> _WORK INSTRUCTIONS_: Quote every line below exactly as it reads.

> _MATERIAL_:
>>>
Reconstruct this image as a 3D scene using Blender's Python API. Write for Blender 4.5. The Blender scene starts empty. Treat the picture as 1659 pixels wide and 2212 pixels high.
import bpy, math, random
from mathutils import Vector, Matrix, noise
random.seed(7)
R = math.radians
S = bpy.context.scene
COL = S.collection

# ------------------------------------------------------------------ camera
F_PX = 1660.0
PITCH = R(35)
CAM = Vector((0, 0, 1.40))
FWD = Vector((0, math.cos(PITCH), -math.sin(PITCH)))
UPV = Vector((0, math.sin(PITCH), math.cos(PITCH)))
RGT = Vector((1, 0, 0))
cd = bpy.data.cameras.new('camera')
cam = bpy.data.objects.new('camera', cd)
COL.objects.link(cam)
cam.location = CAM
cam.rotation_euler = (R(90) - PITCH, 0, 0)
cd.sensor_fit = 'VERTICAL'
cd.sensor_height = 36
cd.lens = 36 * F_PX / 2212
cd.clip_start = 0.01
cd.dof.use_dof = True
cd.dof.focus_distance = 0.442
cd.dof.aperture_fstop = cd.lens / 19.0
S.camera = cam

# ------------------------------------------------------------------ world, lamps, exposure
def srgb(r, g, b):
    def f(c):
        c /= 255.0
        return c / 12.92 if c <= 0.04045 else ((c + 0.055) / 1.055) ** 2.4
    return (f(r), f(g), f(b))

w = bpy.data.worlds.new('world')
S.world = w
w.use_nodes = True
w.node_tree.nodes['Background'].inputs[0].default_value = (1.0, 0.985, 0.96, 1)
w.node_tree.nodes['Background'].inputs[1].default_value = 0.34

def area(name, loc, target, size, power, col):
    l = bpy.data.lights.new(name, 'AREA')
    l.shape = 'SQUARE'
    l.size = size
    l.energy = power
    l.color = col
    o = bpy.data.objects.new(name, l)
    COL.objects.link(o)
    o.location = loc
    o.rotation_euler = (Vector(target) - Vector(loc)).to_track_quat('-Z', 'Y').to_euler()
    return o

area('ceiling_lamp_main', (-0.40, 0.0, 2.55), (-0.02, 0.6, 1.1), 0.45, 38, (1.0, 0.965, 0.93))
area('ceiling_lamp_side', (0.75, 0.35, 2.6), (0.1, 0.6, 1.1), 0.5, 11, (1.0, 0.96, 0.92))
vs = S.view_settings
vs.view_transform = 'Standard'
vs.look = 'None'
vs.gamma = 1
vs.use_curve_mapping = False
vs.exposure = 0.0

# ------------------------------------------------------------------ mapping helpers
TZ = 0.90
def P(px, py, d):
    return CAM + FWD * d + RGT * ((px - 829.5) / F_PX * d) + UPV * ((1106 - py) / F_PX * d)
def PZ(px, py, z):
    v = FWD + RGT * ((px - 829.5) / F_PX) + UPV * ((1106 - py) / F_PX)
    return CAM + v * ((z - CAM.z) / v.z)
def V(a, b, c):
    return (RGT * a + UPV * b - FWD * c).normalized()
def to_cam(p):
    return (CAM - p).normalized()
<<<
> _ANSWER TO THIS EXERCISE_:
Reconstruct this image as a 3D scene using Blender's Python API. Write for Blender 4.5. The Blender scene starts empty. Treat the picture as 1659 pixels wide and 2212 pixels high.
import bpy, math, random
from mathutils import Vector, Matrix, noise
random.seed(7)
R = math.radians
S = bpy.context.scene
COL = S.collection

# ------------------------------------------------------------------ camera
F_PX = 1660.0
PITCH = R(35)
CAM = Vector((0, 0, 1.40))
FWD = Vector((0, math.cos(PITCH), -math.sin(PITCH)))
UPV = Vector((0, math.sin(PITCH), math.cos(PITCH)))
RGT = Vector((1, 0, 0))
cd = bpy.data.cameras.new('camera')
cam = bpy.data.objects.new('camera', cd)
COL.objects.link(cam)
cam.location = CAM
cam.rotation_euler = (R(90) - PITCH, 0, 0)
cd.sensor_fit = 'VERTICAL'
cd.sensor_height = 36
cd.lens = 36 * F_PX / 2212
cd.clip_start = 0.01
cd.dof.use_dof = True
cd.dof.focus_distance = 0.442
cd.dof.aperture_fstop = cd.lens / 19.0
S.camera = cam

# ------------------------------------------------------------------ world, lamps, exposure
def srgb(r, g, b):
    def f(c):
        c /= 255.0
        return c / 12.92 if c <= 0.04045 else ((c + 0.055) / 1.055) ** 2.4
    return (f(r), f(g), f(b))

w = bpy.data.worlds.new('world')
S.world = w
w.use_nodes = True
w.node_tree.nodes['Background'].inputs[0].default_value = (1.0, 0.985, 0.96, 1)
w.node_tree.nodes['Background'].inputs[1].default_value = 0.34

def area(name, loc, target, size, power, col):
    l = bpy.data.lights.new(name, 'AREA')
    l.shape = 'SQUARE'
    l.size = size
    l.energy = power
    l.color = col
    o = bpy.data.objects.new(name, l)
    COL.objects.link(o)
    o.location = loc
    o.rotation_euler = (Vector(target) - Vector(loc)).to_track_quat('-Z', 'Y').to_euler()
    return o

area('ceiling_lamp_main', (-0.40, 0.0, 2.55), (-0.02, 0.6, 1.1), 0.45, 38, (1.0, 0.965, 0.93))
area('ceiling_lamp_side', (0.75, 0.35, 2.6), (0.1, 0.6, 1.1), 0.5, 11, (1.0, 0.96, 0.92))
vs = S.view_settings
vs.view_transform = 'Standard'
vs.look = 'None'
vs.gamma = 1
vs.use_curve_mapping = False
vs.exposure = 0.0

# ------------------------------------------------------------------ mapping helpers
TZ = 0.90
def P(px, py, d):
    return CAM + FWD * d + RGT * ((px - 829.5) / F_PX * d) + UPV * ((1106 - py) / F_PX * d)
def PZ(px, py, z):
    v = FWD + RGT * ((px - 829.5) / F_PX) + UPV * ((1106 - py) / F_PX)
    return CAM + v * ((z - CAM.z) / v.z)
def V(a, b, c):
    return (RGT * a + UPV * b - FWD * c).normalized()
def to_cam(p):
    return (CAM - p).normalized()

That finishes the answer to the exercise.